I pomodori sono coltivati in dei contenitori dove vengono piantate le radici e da cui passa dell’acqua arricchita con dei nutrienti. Per farli crescere anche fuori stagione si utilizzano dei termosifoni posizionati lungo le piantagioni. I prodotti sono tutti a residuo zero, senza la presenza di nichel o cromo.

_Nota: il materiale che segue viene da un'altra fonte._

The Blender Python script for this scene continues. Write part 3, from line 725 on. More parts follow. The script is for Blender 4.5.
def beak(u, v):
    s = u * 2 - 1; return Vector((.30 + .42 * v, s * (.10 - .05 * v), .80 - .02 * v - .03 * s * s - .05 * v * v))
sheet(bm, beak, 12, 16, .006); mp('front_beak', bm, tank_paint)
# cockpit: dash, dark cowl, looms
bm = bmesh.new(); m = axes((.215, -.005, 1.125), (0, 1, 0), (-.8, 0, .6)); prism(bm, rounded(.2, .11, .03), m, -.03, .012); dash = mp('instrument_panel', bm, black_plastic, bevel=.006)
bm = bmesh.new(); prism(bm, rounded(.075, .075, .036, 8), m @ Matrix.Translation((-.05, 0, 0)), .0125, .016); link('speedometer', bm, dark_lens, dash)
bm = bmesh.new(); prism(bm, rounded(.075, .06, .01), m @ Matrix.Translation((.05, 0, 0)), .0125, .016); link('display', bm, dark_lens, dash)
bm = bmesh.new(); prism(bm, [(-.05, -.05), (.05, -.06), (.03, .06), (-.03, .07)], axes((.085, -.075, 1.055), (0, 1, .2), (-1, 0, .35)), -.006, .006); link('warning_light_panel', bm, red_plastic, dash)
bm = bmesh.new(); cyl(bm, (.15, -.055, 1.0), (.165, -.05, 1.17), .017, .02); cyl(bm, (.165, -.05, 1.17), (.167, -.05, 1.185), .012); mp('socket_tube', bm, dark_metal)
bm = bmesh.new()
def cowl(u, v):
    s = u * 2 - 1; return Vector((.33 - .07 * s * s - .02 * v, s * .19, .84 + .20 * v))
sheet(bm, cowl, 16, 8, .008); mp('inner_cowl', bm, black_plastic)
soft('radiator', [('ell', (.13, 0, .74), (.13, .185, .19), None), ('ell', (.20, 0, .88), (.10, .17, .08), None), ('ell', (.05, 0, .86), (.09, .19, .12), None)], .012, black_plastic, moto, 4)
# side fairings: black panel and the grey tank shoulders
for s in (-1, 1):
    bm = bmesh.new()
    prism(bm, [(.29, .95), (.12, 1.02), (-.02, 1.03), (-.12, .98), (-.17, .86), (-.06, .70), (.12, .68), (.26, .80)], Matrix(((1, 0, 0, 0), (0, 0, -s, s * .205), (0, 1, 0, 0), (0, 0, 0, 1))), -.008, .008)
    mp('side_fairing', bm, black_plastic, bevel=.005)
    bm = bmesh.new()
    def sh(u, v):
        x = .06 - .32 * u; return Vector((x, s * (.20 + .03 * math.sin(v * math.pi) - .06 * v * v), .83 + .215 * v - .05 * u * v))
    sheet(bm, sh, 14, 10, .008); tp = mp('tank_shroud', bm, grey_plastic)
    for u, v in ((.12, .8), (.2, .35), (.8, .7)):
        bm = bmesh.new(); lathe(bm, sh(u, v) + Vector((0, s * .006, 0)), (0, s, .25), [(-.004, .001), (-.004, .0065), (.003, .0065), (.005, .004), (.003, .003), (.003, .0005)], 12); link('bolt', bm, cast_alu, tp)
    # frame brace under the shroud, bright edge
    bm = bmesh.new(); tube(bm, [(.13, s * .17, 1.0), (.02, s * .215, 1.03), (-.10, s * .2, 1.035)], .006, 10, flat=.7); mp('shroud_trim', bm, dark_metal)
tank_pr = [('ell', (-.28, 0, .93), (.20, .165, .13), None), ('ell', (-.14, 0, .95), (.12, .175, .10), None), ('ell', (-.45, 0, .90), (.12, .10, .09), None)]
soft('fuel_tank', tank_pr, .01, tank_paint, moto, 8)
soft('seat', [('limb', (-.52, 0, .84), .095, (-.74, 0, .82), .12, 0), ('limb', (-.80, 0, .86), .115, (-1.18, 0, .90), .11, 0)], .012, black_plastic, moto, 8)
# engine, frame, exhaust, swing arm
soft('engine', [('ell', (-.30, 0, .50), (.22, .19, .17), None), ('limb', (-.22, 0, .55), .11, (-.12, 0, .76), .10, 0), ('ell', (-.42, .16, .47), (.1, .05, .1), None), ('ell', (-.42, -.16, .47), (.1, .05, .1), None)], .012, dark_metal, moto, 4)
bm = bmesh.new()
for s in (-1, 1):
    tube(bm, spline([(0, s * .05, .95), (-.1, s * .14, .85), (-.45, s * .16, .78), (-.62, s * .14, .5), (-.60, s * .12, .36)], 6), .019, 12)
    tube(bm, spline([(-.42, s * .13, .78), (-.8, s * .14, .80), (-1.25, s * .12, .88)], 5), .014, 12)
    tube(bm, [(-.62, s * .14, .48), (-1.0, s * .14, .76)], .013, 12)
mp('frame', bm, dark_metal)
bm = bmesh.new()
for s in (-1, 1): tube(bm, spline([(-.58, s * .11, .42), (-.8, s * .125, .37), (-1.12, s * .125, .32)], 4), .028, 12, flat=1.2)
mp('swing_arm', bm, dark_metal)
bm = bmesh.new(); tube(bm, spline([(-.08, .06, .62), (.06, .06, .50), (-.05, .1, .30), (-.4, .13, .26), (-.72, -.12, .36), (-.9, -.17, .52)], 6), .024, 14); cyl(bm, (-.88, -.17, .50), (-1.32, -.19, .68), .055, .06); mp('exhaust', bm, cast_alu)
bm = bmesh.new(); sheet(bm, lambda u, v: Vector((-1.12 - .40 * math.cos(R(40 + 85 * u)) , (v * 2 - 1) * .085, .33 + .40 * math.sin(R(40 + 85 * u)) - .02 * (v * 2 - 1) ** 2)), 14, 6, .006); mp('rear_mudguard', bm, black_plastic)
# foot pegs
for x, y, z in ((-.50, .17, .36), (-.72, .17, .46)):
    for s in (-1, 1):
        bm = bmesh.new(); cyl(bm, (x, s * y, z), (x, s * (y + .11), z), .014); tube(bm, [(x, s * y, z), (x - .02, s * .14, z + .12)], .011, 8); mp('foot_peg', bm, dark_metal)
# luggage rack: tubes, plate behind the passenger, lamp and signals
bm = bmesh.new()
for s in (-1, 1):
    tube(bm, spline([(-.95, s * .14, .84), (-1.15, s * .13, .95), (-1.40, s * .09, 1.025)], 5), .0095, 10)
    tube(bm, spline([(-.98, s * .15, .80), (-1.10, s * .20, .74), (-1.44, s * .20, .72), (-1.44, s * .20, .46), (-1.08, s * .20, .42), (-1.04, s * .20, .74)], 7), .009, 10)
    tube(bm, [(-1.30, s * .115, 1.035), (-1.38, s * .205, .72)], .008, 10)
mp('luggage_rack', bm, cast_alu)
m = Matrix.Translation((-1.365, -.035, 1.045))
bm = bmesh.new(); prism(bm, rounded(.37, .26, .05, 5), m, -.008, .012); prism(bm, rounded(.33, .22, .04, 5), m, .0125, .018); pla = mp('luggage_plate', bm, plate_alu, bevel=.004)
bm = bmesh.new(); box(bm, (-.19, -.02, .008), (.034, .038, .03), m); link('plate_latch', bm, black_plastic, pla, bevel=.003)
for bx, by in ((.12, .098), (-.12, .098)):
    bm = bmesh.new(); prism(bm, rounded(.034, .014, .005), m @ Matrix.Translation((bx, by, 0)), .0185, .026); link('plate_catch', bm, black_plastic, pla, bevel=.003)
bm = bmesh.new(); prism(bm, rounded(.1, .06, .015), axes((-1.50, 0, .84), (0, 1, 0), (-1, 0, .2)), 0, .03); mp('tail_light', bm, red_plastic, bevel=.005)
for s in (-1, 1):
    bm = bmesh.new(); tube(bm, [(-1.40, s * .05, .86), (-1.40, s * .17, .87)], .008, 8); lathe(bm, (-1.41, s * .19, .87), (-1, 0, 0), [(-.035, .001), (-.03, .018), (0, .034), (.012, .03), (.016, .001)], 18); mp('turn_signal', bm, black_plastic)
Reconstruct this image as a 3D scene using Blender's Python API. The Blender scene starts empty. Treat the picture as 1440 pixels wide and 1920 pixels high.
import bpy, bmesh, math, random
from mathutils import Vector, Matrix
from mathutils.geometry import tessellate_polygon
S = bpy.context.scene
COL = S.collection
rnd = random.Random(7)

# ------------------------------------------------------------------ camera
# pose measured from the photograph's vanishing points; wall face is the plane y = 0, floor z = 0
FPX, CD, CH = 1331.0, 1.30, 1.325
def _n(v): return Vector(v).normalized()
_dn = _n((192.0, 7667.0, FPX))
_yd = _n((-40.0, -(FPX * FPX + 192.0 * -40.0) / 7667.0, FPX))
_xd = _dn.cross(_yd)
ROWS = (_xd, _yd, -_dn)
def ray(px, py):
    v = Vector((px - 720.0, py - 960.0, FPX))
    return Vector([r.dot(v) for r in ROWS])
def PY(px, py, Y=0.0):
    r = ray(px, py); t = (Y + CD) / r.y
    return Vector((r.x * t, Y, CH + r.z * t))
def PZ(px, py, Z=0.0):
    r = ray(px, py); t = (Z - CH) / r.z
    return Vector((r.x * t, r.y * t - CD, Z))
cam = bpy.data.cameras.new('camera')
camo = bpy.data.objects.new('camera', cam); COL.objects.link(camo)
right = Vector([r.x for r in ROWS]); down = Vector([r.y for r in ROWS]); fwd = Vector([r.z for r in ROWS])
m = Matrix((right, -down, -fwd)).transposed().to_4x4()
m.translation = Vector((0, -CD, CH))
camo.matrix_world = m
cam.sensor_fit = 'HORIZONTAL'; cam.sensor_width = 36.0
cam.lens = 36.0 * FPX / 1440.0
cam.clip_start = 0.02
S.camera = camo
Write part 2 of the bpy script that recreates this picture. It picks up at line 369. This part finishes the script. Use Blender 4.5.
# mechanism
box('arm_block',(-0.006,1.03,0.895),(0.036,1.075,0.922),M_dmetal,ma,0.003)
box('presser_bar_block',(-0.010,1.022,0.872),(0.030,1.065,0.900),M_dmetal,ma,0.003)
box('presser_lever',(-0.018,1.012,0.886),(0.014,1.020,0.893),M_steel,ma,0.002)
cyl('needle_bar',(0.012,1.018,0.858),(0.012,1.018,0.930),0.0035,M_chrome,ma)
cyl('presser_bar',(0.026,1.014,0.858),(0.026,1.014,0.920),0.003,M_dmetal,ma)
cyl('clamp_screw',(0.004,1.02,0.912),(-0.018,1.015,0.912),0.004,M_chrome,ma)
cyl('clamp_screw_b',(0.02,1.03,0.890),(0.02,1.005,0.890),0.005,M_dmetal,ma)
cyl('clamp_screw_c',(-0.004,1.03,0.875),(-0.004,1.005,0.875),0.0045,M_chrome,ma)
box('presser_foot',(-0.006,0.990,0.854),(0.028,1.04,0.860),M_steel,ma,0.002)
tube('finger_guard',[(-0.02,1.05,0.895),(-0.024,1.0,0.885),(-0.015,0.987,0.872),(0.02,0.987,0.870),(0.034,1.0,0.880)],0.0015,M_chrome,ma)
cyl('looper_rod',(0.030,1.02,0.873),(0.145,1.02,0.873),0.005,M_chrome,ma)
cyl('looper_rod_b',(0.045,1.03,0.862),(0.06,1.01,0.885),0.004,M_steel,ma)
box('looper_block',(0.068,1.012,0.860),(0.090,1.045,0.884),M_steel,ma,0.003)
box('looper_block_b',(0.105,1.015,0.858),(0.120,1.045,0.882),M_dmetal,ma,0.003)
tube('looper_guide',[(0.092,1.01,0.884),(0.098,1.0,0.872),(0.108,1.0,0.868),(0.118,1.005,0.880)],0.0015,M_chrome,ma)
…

Per il riscaldamento viene utilizzato il truciolato, mentre per l’irrigazione si sfrutta l’acqua piovana, il che permette di risparmiare fino al 97% di acqua rispetto alle colture in campo aperto.
BONUS TRACK: Associazione Bi-done
L’economia circolare si costruisce dal basso, dalle azioni individuali di cittadini di tutte le età.
Non poteva mancare, quindi, un riferimento a una realtà toscana che si occupa di formare e sensibilizzare le nuove generazioni sui temi della sostenibilità ambientale.
Bi-done è un’associazione nata nel 2006 a Porcari (Lucca) e presieduta da Sara Tocchini, coordinatrice ambientale presso una cartiera, insieme ad altre sei donne.
Il progetto fa parte del Centro per l’educazione al riuso “Grossomodo”, in zona Foro Boario a Lucca, dove si raccolgono scarti delle varie imprese del territorio per dare vita ad installazioni artistiche o per realizzare laboratori di educazione alla sostenibilità e al riutilizzo dei materiali.
Materiali che provengono dal territorio locale: dalle cartiere vengono ritirati carta e cartoncini, materiali pubblicitari, ritagli, scampoli di stoffa, rocchetti di plastica e rotolini di filo; da un ombrellificio sono recuperati gli scampoli di tende degli ombrelli. I laboratori sono rivolti a bambini, ragazzi e adulti. A tutti si cerca di insegnare che la sostenibilità fa rima con la bellezza e la creatività.